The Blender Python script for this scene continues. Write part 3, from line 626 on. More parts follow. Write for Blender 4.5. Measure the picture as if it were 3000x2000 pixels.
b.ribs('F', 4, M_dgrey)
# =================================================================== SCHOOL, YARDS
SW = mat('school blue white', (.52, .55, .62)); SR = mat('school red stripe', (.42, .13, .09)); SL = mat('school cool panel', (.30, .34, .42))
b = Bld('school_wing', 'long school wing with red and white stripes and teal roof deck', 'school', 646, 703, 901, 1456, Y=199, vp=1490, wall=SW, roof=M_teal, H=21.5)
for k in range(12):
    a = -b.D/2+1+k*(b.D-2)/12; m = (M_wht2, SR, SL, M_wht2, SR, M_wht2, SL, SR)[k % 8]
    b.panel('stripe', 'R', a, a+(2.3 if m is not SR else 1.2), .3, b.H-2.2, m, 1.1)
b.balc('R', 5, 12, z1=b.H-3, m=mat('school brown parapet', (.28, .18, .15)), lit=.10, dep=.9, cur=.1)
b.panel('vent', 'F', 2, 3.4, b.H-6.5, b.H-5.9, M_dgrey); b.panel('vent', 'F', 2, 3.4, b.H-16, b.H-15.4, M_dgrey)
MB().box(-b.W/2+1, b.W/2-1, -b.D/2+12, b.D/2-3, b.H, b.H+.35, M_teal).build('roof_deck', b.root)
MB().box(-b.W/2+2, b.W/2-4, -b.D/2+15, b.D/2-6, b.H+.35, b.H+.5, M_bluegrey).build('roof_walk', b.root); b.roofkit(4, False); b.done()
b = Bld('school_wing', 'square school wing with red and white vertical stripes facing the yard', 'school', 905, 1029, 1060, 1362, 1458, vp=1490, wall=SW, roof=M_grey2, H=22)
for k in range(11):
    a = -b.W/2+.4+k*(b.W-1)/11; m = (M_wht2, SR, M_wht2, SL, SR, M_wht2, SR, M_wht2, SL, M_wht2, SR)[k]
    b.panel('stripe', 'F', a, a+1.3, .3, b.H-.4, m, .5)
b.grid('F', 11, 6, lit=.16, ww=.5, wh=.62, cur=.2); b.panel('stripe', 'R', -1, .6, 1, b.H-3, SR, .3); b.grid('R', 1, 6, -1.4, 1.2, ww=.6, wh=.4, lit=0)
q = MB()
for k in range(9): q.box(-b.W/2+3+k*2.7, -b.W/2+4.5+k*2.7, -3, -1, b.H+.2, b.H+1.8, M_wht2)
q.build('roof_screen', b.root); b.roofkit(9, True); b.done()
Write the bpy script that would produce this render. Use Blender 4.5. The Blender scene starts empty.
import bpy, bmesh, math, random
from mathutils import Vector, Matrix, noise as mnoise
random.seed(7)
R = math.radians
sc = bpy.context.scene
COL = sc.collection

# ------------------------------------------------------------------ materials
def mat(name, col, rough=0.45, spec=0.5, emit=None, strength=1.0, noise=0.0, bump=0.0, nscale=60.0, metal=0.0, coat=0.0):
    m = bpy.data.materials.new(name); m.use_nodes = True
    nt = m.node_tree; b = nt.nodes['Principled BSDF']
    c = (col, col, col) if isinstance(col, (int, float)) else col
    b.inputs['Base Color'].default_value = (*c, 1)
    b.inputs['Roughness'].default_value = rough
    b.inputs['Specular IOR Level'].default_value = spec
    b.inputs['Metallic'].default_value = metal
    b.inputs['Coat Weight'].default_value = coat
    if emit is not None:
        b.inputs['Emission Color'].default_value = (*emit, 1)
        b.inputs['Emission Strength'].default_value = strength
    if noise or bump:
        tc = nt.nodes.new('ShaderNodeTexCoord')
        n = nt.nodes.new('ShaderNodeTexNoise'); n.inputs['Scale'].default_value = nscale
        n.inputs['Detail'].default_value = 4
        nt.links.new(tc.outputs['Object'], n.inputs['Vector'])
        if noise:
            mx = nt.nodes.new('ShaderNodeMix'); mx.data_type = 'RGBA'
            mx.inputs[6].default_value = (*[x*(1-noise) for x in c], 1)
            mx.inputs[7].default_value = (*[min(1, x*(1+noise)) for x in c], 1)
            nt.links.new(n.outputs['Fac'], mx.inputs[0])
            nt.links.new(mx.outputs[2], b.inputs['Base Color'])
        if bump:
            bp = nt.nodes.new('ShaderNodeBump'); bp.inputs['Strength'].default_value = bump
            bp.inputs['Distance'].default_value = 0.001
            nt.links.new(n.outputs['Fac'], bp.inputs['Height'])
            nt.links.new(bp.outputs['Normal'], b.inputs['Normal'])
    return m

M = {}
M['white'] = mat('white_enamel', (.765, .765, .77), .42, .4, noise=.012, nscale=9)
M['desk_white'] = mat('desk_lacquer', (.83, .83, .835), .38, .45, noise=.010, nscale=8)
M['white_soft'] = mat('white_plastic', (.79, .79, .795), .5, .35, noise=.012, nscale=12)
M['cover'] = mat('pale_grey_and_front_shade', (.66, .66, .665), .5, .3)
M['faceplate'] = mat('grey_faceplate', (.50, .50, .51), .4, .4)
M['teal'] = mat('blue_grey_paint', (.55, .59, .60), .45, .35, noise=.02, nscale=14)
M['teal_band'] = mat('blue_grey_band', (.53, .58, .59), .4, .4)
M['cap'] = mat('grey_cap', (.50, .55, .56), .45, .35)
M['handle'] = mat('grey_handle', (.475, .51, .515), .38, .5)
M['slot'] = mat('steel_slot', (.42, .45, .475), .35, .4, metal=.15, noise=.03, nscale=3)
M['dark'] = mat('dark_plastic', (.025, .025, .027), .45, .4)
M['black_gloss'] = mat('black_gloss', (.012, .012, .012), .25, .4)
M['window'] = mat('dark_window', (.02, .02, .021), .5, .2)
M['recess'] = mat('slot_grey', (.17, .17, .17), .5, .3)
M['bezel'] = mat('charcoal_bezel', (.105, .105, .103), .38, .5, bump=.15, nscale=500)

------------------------

**STATED TASK**
All of the lines above must be returned exactly.

**RESPONSE**
The Blender Python script for this scene continues. Write part 3, from line 626 on. More parts follow. Write for Blender 4.5. Measure the picture as if it were 3000x2000 pixels.
b.ribs('F', 4, M_dgrey)
# =================================================================== SCHOOL, YARDS
SW = mat('school blue white', (.52, .55, .62)); SR = mat('school red stripe', (.42, .13, .09)); SL = mat('school cool panel', (.30, .34, .42))
b = Bld('school_wing', 'long school wing with red and white stripes and teal roof deck', 'school', 646, 703, 901, 1456, Y=199, vp=1490, wall=SW, roof=M_teal, H=21.5)
for k in range(12):
    a = -b.D/2+1+k*(b.D-2)/12; m = (M_wht2, SR, SL, M_wht2, SR, M_wht2, SL, SR)[k % 8]
    b.panel('stripe', 'R', a, a+(2.3 if m is not SR else 1.2), .3, b.H-2.2, m, 1.1)
b.balc('R', 5, 12, z1=b.H-3, m=mat('school brown parapet', (.28, .18, .15)), lit=.10, dep=.9, cur=.1)
b.panel('vent', 'F', 2, 3.4, b.H-6.5, b.H-5.9, M_dgrey); b.panel('vent', 'F', 2, 3.4, b.H-16, b.H-15.4, M_dgrey)
MB().box(-b.W/2+1, b.W/2-1, -b.D/2+12, b.D/2-3, b.H, b.H+.35, M_teal).build('roof_deck', b.root)
MB().box(-b.W/2+2, b.W/2-4, -b.D/2+15, b.D/2-6, b.H+.35, b.H+.5, M_bluegrey).build('roof_walk', b.root); b.roofkit(4, False); b.done()
b = Bld('school_wing', 'square school wing with red and white vertical stripes facing the yard', 'school', 905, 1029, 1060, 1362, 1458, vp=1490, wall=SW, roof=M_grey2, H=22)
for k in range(11):
    a = -b.W/2+.4+k*(b.W-1)/11; m = (M_wht2, SR, M_wht2, SL, SR, M_wht2, SR, M_wht2, SL, M_wht2, SR)[k]
    b.panel('stripe', 'F', a, a+1.3, .3, b.H-.4, m, .5)
b.grid('F', 11, 6, lit=.16, ww=.5, wh=.62, cur=.2); b.panel('stripe', 'R', -1, .6, 1, b.H-3, SR, .3); b.grid('R', 1, 6, -1.4, 1.2, ww=.6, wh=.4, lit=0)
q = MB()
for k in range(9): q.box(-b.W/2+3+k*2.7, -b.W/2+4.5+k*2.7, -3, -1, b.H+.2, b.H+1.8, M_wht2)
q.build('roof_screen', b.root); b.roofkit(9, True); b.done()
Write the bpy script that would produce this render. Use Blender 4.5. The Blender scene starts empty.
import bpy, bmesh, math, random
from mathutils import Vector, Matrix, noise as mnoise
random.seed(7)
R = math.radians
sc = bpy.context.scene
COL = sc.collection

# ------------------------------------------------------------------ materials
def mat(name, col, rough=0.45, spec=0.5, emit=None, strength=1.0, noise=0.0, bump=0.0, nscale=60.0, metal=0.0, coat=0.0):
    m = bpy.data.materials.new(name); m.use_nodes = True
    nt = m.node_tree; b = nt.nodes['Principled BSDF']
    c = (col, col, col) if isinstance(col, (int, float)) else col
    b.inputs['Base Color'].default_value = (*c, 1)
    b.inputs['Roughness'].default_value = rough
    b.inputs['Specular IOR Level'].default_value = spec
    b.inputs['Metallic'].default_value = metal
    b.inputs['Coat Weight'].default_value = coat
    if emit is not None:
        b.inputs['Emission Color'].default_value = (*emit, 1)
        b.inputs['Emission Strength'].default_value = strength
    if noise or bump:
        tc = nt.nodes.new('ShaderNodeTexCoord')
        n = nt.nodes.new('ShaderNodeTexNoise'); n.inputs['Scale'].default_value = nscale
        n.inputs['Detail'].default_value = 4
        nt.links.new(tc.outputs['Object'], n.inputs['Vector'])
        if noise:
            mx = nt.nodes.new('ShaderNodeMix'); mx.data_type = 'RGBA'
            mx.inputs[6].default_value = (*[x*(1-noise) for x in c], 1)
            mx.inputs[7].default_value = (*[min(1, x*(1+noise)) for x in c], 1)
            nt.links.new(n.outputs['Fac'], mx.inputs[0])
            nt.links.new(mx.outputs[2], b.inputs['Base Color'])
        if bump:
            bp = nt.nodes.new('ShaderNodeBump'); bp.inputs['Strength'].default_value = bump
            bp.inputs['Distance'].default_value = 0.001
            nt.links.new(n.outputs['Fac'], bp.inputs['Height'])
            nt.links.new(bp.outputs['Normal'], b.inputs['Normal'])
    return m

M = {}
M['white'] = mat('white_enamel', (.765, .765, .77), .42, .4, noise=.012, nscale=9)
M['desk_white'] = mat('desk_lacquer', (.83, .83, .835), .38, .45, noise=.010, nscale=8)
M['white_soft'] = mat('white_plastic', (.79, .79, .795), .5, .35, noise=.012, nscale=12)
M['cover'] = mat('pale_grey_and_front_shade', (.66, .66, .665), .5, .3)
M['faceplate'] = mat('grey_faceplate', (.50, .50, .51), .4, .4)
M['teal'] = mat('blue_grey_paint', (.55, .59, .60), .45, .35, noise=.02, nscale=14)
M['teal_band'] = mat('blue_grey_band', (.53, .58, .59), .4, .4)
M['cap'] = mat('grey_cap', (.50, .55, .56), .45, .35)
M['handle'] = mat('grey_handle', (.475, .51, .515), .38, .5)
M['slot'] = mat('steel_slot', (.42, .45, .475), .35, .4, metal=.15, noise=.03, nscale=3)
M['dark'] = mat('dark_plastic', (.025, .025, .027), .45, .4)
M['black_gloss'] = mat('black_gloss', (.012, .012, .012), .25, .4)
M['window'] = mat('dark_window', (.02, .02, .021), .5, .2)
M['recess'] = mat('slot_grey', (.17, .17, .17), .5, .3)
M['bezel'] = mat('charcoal_bezel', (.105, .105, .103), .38, .5, bump=.15, nscale=500)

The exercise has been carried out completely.